Tuesday, August 23, 2011

What To Make Of Road Privatization?

Reading Michael Dukakis' defense of Amtrak (which I plan to use frequently on my soon-to-begin lecture tour) made me wonder what I should think of road privatization. Congestion pricing sounds good to me, but what should I think of going all the way and just selling roads to private companies?

I suspect that if privatization happens, it'll take the corrupt form of roads being sold at prices lower than a free market would bear, to the corporations that bought the politicians overseeing the privatization. Privatizing an existing public service doesn't solve the public choice problems associated with having government run things. It lets them explode in one brilliant moment of corruption, a sad lesson to all who care about good public policy, and a beacon to all those who would like to profit from corrupt privatizations themselves.

Since the buyer is going to have a sort of regional auto transit monopoly, the competition that makes capitalism work won't happen here. If the roads are badly maintained under the current system, you call your local pork-barrel politician and get them fixed.
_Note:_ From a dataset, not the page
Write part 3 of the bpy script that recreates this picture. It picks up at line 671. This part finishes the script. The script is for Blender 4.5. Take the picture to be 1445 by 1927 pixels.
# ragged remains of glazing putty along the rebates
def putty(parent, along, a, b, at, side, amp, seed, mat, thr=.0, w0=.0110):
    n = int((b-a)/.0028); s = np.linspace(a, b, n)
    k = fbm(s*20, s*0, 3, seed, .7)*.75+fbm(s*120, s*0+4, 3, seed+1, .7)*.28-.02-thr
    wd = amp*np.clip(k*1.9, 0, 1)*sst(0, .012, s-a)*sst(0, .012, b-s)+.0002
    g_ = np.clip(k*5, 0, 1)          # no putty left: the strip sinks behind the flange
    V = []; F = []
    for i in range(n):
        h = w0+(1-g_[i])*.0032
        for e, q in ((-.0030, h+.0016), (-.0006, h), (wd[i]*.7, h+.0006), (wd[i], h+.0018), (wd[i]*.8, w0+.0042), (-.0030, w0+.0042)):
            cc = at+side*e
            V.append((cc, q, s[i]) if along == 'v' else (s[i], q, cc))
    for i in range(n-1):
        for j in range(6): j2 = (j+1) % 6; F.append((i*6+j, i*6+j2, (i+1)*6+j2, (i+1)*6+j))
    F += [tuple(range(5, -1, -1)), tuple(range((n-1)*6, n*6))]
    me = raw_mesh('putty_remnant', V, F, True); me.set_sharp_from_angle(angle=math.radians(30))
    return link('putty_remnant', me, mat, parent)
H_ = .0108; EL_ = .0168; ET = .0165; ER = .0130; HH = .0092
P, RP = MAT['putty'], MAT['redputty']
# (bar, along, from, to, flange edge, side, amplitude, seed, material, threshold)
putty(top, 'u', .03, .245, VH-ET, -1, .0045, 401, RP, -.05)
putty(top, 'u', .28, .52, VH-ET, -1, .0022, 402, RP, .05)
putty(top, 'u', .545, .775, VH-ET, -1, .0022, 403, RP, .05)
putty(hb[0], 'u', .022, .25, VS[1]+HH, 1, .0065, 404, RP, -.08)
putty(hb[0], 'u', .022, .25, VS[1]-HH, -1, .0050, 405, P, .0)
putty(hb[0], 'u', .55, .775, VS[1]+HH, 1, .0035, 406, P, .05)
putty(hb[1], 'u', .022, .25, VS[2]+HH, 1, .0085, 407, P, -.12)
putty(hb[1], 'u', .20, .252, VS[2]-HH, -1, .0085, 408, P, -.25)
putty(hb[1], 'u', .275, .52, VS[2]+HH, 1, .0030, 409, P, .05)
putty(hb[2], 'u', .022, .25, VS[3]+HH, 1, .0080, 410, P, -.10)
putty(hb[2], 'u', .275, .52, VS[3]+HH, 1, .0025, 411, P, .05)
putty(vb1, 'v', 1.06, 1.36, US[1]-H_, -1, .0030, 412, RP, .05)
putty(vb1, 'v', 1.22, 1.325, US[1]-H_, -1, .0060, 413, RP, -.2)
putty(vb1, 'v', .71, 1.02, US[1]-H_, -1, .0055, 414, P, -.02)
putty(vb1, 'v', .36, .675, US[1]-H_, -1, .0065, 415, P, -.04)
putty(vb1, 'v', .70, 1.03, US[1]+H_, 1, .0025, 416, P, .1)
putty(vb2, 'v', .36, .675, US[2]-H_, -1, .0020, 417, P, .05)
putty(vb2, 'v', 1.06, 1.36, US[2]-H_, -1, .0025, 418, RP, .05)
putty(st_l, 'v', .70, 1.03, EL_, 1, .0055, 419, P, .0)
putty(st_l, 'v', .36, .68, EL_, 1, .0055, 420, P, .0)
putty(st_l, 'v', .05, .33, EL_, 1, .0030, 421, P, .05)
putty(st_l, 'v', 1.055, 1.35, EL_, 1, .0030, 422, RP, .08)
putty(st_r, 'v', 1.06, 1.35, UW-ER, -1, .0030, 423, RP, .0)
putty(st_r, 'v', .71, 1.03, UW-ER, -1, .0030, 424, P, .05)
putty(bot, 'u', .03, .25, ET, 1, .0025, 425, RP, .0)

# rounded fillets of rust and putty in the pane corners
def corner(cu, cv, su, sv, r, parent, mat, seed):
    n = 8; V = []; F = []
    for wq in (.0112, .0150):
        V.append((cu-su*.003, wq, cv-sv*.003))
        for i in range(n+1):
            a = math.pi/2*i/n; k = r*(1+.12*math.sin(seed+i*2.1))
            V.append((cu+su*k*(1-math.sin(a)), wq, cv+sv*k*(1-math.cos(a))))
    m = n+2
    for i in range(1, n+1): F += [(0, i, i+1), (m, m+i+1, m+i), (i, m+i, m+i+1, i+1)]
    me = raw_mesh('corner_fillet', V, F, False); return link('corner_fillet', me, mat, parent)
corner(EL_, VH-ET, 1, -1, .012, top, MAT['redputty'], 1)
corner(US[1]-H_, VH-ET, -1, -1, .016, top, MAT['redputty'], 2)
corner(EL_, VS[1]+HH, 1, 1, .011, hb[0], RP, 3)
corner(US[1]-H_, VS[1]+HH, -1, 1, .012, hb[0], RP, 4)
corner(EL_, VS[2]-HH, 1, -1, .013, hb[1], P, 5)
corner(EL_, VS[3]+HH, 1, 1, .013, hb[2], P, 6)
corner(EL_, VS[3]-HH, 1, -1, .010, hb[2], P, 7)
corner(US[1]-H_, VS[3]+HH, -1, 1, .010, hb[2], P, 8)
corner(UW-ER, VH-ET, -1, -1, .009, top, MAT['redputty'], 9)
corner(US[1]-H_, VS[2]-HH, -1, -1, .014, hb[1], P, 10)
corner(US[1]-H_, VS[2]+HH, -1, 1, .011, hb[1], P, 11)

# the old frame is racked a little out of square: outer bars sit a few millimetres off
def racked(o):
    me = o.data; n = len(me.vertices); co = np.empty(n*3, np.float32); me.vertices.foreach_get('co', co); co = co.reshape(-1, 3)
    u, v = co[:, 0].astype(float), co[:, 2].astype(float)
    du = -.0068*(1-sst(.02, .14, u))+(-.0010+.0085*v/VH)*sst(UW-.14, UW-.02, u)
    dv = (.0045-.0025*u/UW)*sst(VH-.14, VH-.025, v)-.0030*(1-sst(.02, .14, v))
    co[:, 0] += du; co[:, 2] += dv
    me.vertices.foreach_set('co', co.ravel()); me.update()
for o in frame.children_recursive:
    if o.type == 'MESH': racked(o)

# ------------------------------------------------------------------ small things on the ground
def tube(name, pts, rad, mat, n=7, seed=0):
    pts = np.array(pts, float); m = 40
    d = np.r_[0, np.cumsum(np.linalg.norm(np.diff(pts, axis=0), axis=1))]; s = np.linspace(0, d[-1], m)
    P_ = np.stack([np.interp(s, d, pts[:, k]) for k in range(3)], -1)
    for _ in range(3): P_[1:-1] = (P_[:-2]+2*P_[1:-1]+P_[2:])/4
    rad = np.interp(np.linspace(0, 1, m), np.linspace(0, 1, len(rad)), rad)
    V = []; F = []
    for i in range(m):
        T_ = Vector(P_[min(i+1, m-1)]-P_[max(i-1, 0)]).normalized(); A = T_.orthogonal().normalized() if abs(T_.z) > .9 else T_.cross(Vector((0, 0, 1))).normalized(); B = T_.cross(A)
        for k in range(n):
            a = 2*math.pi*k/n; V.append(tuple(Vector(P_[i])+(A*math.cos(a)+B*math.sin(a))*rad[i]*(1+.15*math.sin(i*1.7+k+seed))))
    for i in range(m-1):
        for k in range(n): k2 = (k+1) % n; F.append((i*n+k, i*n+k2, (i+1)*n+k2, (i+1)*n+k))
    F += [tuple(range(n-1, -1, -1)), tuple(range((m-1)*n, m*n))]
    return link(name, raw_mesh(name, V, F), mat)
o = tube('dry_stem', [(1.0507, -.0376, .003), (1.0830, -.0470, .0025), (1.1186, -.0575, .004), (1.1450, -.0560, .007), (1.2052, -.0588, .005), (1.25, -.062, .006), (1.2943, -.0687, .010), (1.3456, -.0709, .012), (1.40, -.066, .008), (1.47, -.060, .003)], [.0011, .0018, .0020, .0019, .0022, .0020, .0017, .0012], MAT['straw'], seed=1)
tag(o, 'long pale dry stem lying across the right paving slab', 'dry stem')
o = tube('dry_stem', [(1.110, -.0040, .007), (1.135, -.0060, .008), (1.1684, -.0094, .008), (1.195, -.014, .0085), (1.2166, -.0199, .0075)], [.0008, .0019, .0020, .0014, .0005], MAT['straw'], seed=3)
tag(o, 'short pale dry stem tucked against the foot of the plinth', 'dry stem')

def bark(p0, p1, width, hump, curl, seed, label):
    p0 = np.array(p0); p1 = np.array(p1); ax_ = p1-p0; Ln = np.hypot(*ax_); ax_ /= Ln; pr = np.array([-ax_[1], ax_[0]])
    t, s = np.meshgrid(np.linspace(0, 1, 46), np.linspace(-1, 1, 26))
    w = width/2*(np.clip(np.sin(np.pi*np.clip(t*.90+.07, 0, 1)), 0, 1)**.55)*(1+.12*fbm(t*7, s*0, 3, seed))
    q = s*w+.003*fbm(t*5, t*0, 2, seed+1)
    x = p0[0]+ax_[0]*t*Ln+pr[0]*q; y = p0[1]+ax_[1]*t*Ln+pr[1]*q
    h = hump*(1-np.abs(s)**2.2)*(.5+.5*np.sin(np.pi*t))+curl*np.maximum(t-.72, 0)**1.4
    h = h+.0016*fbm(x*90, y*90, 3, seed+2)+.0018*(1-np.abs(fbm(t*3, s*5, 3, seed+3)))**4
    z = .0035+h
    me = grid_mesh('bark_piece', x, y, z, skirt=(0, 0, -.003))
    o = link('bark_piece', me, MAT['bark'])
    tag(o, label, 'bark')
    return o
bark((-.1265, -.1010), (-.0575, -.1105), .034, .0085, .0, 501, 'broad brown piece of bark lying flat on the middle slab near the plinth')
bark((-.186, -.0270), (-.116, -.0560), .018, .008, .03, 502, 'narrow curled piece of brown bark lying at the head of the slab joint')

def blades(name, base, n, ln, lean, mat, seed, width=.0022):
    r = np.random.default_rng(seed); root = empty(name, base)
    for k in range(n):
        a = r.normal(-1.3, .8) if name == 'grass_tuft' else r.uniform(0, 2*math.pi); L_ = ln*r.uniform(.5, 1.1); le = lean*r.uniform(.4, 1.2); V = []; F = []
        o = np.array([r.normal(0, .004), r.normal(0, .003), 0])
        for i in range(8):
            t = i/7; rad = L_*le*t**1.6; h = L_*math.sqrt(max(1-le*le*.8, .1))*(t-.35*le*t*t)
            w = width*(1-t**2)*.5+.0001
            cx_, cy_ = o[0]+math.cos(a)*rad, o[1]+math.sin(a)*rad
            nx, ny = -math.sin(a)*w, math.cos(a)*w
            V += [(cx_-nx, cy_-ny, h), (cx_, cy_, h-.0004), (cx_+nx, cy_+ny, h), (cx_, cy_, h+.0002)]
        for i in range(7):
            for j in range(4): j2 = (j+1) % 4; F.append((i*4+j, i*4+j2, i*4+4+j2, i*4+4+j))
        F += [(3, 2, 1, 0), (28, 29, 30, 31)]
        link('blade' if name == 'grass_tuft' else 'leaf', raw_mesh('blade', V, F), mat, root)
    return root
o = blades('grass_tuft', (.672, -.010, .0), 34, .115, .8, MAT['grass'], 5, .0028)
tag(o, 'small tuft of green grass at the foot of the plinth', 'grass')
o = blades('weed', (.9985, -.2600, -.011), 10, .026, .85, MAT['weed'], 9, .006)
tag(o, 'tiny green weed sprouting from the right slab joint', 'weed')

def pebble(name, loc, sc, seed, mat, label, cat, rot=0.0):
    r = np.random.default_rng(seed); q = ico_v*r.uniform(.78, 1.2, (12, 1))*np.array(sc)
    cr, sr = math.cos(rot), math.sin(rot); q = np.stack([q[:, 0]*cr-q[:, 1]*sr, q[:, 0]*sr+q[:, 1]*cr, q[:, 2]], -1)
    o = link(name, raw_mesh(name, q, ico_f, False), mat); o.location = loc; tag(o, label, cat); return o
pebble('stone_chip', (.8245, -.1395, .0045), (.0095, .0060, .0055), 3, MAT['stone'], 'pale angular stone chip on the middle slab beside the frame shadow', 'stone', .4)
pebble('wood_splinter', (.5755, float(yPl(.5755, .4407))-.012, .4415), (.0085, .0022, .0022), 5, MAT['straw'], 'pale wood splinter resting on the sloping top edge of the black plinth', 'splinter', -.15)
But you're at the road monopolist's mercy. The roads have to get really bad before you'll start driving less, so why should they care until things get really bad? And this isn't a situation where if idiots are running the road company and just mismanage it, they go out of business quickly. Without competition to drive the large monopolist out of business, they can just keep being stupid for a long time.

Now you might see a silver lining. We solve the environmental problems associated with cars by destroying the roads! I don't think I'm radical enough to support this kind of thing, because I'm not ready to sign on to "let's destroy the roads" as a solution to climate change. And I don't think anyone currently in Congress is either.